Thursday, January 22, 2009

kick-start

After much thought I am starting back up again.

Until newspapers are able to answer some vital questions about their purpose as news gathering organizations or how they will fit into the future, it doesn't do me much good to write, review and think about multimedia.

So with that in mind I offer up Ryan Sholin's 10 obvious things about the future of newspapers you need to get through your head
and its folo One Year Later.

The basic outline is:
1. It’s not Google’s fault. Get over it, professor.
2. It’s not Craig’s fault.
3. Your major metro newspaper could probably use some staff cuts.
4. It’s time to stop handwringing and start training.
5. You don’t get to charge people for archives and you certainly don’t want to charge people for daily news content. Pulling your copy behind walls where it can’t be seen by readers on the wider Web. Search rules. Don’t hide from it.
6. Reporters need to do more than write. The new world calls for a new skillset, and you and Mr. Notebook need to make some new friends, like Mr. Microphone and Mr. Point & Shoot.
7. Bloggers aren’t an uneducated lynch mob unconcerned by facts.
8. You ignore new delivery systems at your own peril. RSS, SMS, iPhone, e-paper, Blackberry, widgets, podcasts, vlogs, Facebook, Twitter — these aren’t the competition, these are your new carriers.
9. J-schools can either play a critical role in training the next generation of journalists, or they can fade into irrelevancy.
10. Okay, here comes the big one: THE GLASS IS HALF FULL. There is excellent work being done in the new world of online journalism and it’s being done at newspapers like the Washington Post and the Lawrence Journal-World and the San Jose Mercury News and the St.
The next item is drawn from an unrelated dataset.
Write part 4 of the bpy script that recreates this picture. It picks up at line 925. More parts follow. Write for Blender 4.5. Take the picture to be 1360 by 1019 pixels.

Petersburg Times and the Bakersfield Californian and all sorts of papers of all sizes.

By all means read the post and the folo.

The central element to all of this is that the web is moving forward faster than papers are able to understand or are willing to address.

So, how will we move forward as new gathering orgainzations recognizing the list and how management is approaching the future?